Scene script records
=====
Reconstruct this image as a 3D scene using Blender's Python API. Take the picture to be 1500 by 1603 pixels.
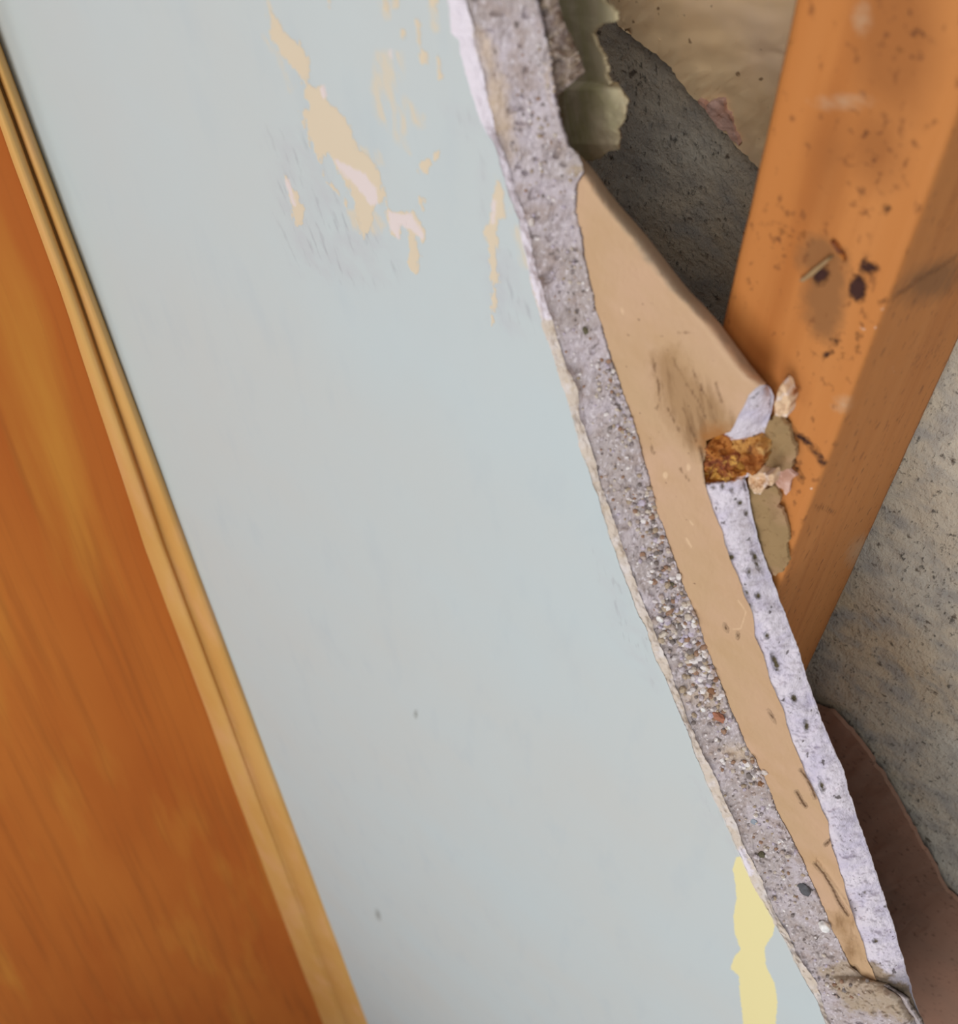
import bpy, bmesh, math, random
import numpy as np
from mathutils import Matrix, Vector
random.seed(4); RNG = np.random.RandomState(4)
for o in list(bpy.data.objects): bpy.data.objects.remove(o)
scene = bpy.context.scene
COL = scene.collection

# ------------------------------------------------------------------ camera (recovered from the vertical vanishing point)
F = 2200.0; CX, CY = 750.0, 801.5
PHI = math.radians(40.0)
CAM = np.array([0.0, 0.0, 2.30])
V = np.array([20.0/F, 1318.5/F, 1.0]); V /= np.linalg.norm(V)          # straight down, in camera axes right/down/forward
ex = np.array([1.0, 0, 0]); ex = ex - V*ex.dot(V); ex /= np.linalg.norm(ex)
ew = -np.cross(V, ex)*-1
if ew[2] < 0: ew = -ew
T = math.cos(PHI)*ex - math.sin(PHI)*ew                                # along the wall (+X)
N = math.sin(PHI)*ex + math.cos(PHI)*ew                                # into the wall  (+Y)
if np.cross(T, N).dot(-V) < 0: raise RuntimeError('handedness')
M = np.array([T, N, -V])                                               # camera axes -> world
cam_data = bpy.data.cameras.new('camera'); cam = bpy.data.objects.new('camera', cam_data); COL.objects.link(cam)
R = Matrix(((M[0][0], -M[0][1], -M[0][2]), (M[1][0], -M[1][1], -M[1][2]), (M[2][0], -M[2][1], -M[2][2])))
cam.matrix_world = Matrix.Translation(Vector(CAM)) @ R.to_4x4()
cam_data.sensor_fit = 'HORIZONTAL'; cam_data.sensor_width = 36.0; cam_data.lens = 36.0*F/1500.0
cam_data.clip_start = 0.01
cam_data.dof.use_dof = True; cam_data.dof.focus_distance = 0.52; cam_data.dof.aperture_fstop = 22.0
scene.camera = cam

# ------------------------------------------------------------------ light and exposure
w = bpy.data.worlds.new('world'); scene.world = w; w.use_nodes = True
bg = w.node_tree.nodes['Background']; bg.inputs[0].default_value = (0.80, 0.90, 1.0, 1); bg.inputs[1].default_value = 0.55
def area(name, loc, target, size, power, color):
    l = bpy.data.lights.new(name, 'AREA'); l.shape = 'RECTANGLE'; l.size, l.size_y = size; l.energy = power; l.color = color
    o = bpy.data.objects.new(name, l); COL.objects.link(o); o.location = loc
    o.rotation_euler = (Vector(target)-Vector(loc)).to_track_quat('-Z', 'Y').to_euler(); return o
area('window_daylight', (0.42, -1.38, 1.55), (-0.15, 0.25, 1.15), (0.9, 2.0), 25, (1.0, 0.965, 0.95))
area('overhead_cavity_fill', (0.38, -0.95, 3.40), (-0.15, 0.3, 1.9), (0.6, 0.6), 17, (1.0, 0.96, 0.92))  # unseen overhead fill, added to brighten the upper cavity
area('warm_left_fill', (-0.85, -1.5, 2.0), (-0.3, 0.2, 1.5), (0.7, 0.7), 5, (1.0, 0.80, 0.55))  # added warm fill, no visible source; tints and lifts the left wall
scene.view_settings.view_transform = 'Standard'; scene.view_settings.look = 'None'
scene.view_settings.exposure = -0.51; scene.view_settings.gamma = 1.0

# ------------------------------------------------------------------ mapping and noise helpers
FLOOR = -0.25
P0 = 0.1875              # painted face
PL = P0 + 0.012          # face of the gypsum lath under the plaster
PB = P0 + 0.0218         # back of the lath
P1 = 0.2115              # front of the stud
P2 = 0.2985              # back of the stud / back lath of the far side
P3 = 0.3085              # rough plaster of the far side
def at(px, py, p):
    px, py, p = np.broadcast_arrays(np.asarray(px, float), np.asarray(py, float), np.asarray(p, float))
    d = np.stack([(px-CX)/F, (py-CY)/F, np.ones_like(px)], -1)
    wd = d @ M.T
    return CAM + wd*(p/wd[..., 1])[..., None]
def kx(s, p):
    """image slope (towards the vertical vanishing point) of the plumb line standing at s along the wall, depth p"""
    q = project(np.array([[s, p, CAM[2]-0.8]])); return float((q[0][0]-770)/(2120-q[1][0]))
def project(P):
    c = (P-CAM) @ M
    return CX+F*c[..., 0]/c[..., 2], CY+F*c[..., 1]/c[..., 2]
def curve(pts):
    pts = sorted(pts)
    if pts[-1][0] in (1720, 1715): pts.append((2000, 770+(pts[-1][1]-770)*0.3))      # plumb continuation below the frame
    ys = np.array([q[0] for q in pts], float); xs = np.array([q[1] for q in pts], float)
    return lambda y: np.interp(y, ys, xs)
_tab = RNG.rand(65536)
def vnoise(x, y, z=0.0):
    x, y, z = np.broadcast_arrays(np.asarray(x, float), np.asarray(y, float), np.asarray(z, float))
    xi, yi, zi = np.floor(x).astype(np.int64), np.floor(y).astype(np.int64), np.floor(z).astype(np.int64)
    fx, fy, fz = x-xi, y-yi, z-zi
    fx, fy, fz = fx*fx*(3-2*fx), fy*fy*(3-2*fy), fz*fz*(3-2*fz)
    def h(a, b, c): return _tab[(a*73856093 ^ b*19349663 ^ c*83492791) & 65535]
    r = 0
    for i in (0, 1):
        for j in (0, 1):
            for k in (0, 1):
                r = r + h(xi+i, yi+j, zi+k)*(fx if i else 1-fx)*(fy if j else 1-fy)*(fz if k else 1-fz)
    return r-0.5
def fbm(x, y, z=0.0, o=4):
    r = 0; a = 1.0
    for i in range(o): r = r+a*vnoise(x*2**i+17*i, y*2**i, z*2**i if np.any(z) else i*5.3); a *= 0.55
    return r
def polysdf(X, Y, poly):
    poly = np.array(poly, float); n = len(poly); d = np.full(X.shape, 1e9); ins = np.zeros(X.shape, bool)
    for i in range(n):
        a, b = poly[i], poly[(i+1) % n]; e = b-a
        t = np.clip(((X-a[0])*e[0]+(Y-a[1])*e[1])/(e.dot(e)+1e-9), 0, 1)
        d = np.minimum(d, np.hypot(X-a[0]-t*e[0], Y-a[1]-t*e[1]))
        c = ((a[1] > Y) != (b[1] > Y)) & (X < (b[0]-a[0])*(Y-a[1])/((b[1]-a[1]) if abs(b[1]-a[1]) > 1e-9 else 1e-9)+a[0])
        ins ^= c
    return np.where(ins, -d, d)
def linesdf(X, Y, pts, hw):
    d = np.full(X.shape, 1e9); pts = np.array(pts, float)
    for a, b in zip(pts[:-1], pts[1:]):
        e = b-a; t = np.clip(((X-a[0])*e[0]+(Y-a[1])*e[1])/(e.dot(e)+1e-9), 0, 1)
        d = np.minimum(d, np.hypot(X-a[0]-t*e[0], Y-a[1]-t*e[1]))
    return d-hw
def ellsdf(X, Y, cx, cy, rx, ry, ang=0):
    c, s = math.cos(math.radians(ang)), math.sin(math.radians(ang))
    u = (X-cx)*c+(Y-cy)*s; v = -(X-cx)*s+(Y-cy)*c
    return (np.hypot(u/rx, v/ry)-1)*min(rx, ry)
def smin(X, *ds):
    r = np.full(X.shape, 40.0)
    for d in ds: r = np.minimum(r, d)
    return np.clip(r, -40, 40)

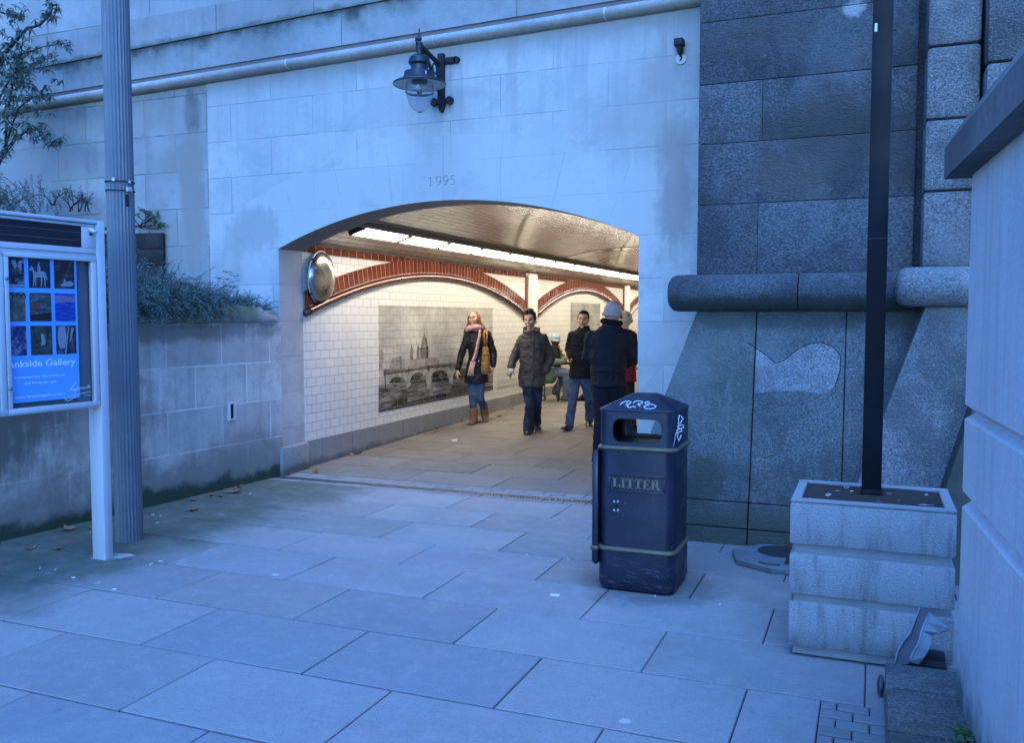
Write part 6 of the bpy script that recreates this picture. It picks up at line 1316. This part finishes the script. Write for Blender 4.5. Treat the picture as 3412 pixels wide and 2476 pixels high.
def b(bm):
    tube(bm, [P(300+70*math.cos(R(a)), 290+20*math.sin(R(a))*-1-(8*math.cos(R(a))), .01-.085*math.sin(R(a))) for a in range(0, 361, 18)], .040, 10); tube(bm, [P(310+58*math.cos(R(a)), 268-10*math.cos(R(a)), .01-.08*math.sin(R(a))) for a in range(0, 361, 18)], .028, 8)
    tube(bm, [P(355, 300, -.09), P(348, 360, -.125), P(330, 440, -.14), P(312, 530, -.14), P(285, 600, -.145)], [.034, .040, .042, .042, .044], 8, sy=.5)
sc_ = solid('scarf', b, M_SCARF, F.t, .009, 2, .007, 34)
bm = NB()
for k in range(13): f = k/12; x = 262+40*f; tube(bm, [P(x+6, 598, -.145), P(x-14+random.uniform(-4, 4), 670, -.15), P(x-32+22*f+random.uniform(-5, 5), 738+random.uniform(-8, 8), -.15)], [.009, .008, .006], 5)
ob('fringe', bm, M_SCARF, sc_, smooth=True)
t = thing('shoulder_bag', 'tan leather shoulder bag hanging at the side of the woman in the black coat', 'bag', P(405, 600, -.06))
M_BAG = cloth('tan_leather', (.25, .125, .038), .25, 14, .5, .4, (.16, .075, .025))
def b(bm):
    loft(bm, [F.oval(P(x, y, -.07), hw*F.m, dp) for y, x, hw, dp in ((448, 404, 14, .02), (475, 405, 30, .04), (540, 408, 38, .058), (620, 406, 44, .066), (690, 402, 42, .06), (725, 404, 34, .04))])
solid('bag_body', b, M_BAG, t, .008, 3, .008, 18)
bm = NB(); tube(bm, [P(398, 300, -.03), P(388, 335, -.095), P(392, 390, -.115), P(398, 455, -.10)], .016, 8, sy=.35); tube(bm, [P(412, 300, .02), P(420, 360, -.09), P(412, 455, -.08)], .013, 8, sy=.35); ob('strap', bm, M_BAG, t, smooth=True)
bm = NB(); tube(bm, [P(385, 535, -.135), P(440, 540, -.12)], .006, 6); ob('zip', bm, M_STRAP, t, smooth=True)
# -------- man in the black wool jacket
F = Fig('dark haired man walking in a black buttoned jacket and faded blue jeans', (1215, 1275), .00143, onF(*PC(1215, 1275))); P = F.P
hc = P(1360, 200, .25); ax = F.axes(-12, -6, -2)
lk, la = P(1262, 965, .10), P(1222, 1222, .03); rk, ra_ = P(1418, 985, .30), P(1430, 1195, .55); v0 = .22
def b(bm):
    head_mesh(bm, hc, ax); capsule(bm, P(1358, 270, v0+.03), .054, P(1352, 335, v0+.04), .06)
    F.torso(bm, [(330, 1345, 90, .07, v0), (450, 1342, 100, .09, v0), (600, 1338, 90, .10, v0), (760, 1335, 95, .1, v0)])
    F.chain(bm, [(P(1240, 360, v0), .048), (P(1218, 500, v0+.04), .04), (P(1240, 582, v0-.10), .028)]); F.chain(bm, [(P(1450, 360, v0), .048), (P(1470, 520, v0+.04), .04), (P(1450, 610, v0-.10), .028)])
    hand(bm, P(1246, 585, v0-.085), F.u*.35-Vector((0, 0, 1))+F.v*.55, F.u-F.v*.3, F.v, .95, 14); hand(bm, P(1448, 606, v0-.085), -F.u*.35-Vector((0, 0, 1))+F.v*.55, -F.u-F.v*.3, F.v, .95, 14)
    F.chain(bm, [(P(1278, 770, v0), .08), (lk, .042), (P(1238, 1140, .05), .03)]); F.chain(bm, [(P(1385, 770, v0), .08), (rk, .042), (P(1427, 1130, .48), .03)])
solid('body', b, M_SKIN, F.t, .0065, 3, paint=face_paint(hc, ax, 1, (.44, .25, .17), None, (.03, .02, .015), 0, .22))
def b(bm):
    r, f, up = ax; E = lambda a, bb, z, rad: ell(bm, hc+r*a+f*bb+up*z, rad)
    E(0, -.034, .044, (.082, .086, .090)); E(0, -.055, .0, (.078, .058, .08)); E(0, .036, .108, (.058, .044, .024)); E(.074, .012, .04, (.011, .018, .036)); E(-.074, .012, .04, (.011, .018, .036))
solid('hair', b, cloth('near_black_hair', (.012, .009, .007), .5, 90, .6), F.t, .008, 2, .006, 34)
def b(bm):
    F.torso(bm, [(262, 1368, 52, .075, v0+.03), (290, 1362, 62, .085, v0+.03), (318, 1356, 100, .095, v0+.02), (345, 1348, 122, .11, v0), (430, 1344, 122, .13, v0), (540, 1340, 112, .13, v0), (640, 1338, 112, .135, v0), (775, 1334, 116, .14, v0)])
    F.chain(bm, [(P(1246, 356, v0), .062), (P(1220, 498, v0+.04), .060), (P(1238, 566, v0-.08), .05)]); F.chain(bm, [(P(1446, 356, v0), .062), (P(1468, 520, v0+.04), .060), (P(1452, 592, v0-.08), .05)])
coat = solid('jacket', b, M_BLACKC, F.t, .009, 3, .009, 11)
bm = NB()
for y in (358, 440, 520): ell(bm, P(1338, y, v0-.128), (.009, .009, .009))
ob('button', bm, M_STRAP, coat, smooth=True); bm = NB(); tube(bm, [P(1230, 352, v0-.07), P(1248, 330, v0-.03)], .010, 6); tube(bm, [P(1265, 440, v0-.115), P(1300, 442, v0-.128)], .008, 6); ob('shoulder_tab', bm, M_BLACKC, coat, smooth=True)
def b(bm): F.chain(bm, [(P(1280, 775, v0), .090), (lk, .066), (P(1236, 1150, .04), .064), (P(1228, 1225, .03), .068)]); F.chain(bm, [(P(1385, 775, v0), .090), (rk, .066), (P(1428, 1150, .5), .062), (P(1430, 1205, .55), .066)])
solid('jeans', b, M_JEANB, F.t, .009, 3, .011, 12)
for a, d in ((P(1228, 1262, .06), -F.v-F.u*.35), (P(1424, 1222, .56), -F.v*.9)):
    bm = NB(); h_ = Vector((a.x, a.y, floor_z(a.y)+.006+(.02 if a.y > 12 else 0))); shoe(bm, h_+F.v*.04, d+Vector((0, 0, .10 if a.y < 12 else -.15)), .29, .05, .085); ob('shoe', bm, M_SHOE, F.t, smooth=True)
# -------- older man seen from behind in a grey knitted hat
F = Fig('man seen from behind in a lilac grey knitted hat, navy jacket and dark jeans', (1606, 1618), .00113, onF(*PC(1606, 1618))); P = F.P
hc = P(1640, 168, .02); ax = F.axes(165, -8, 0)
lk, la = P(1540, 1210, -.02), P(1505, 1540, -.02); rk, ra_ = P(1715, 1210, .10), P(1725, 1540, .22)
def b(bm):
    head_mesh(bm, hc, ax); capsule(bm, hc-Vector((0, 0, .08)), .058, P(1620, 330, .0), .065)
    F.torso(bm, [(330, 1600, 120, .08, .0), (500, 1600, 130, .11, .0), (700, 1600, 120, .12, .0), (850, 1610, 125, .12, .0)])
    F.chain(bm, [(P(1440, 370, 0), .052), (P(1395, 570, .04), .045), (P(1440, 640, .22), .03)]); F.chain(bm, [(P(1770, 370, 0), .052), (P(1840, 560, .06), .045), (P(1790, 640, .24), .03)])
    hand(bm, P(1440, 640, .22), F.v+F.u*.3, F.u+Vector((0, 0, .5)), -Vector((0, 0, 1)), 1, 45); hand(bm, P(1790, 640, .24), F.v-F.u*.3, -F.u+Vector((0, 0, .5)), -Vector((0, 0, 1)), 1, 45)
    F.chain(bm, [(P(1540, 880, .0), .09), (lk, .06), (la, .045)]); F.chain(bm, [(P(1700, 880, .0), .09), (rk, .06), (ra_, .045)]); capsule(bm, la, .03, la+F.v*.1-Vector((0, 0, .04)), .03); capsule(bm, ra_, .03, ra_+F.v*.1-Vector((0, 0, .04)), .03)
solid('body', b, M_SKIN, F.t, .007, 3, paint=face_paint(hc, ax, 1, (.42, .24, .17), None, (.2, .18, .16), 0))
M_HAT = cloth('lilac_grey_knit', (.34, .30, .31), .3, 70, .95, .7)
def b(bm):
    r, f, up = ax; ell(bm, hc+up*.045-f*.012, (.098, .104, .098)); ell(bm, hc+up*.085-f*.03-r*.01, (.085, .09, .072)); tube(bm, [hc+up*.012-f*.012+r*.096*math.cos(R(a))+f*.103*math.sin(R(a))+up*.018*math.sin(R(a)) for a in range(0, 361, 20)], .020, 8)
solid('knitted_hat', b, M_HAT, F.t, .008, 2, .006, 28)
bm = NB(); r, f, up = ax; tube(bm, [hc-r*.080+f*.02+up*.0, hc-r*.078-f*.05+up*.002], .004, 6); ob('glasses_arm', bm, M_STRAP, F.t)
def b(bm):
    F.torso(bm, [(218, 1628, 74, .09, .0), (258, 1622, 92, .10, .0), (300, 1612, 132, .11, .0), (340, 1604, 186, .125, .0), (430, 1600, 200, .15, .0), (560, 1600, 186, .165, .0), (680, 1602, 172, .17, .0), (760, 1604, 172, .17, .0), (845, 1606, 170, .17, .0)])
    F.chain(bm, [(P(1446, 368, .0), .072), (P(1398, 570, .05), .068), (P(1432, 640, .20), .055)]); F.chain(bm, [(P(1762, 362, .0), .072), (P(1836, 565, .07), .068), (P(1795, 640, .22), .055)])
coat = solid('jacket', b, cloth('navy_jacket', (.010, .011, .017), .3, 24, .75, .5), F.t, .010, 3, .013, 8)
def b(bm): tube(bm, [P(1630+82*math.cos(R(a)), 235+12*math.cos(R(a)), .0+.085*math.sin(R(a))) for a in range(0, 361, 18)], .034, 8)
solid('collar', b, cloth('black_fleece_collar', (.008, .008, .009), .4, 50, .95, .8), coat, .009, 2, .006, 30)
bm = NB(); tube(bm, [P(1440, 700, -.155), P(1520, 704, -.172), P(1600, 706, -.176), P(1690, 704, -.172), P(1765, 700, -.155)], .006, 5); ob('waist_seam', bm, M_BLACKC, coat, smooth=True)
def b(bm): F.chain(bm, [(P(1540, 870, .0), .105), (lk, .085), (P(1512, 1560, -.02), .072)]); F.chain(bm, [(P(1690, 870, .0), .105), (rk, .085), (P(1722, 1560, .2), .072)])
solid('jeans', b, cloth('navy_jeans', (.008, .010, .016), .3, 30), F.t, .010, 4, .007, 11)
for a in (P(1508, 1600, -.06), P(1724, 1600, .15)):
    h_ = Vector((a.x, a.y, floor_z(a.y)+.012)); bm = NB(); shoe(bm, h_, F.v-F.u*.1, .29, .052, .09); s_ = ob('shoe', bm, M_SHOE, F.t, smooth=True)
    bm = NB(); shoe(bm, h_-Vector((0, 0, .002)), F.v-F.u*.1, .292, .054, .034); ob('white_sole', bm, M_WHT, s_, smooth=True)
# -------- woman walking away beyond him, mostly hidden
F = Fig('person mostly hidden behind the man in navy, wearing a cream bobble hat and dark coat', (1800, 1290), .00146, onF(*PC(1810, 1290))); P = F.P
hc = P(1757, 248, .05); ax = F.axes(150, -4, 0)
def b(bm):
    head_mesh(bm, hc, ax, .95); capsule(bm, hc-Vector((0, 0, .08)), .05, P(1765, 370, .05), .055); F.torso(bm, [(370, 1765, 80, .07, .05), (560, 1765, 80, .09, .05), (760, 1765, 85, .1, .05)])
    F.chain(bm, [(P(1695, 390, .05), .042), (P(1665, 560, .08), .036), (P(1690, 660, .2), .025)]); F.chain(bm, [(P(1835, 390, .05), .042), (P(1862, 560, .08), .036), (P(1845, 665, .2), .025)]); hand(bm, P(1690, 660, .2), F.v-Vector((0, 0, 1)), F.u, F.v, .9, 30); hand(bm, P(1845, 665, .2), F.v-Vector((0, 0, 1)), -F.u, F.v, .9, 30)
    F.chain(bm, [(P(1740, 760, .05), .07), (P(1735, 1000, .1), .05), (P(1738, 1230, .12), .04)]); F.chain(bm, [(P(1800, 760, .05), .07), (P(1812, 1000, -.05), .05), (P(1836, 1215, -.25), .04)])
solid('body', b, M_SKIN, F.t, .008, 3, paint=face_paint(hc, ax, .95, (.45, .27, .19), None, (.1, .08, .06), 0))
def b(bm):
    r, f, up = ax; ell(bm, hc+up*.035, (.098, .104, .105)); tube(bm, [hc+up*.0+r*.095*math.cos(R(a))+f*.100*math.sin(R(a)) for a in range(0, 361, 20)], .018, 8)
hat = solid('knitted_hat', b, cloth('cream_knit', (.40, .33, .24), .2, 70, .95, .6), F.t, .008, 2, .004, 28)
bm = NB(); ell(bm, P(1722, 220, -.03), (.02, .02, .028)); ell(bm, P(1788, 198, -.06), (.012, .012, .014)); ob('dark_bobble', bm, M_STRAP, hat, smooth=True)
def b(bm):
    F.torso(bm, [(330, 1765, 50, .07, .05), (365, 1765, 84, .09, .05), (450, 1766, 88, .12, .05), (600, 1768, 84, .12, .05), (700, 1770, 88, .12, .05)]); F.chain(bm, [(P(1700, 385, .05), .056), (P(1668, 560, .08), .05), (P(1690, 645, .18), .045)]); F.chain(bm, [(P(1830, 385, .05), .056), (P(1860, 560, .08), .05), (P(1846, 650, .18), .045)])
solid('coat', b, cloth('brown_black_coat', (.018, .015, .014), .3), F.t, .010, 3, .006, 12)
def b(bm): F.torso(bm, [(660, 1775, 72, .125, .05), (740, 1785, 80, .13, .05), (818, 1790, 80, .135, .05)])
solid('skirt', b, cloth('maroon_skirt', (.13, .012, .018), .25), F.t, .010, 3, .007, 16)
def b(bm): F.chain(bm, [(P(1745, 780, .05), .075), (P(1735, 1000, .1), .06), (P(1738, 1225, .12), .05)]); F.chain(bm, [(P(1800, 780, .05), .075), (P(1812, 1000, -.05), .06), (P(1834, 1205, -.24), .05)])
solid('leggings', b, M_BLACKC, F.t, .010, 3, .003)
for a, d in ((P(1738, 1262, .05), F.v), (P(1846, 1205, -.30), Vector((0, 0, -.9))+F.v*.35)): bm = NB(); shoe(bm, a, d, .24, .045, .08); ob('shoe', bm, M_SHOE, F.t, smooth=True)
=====
Begin at the top of the records above and retype each line exactly until the line containing "COL = scene.collection", which is included. Skip all pictures.

Reconstruct this image as a 3D scene using Blender's Python API. Take the picture to be 1500 by 1603 pixels.
import bpy, bmesh, math, random
import numpy as np
from mathutils import Matrix, Vector
random.seed(4); RNG = np.random.RandomState(4)
for o in list(bpy.data.objects): bpy.data.objects.remove(o)
scene = bpy.context.scene
COL = scene.collection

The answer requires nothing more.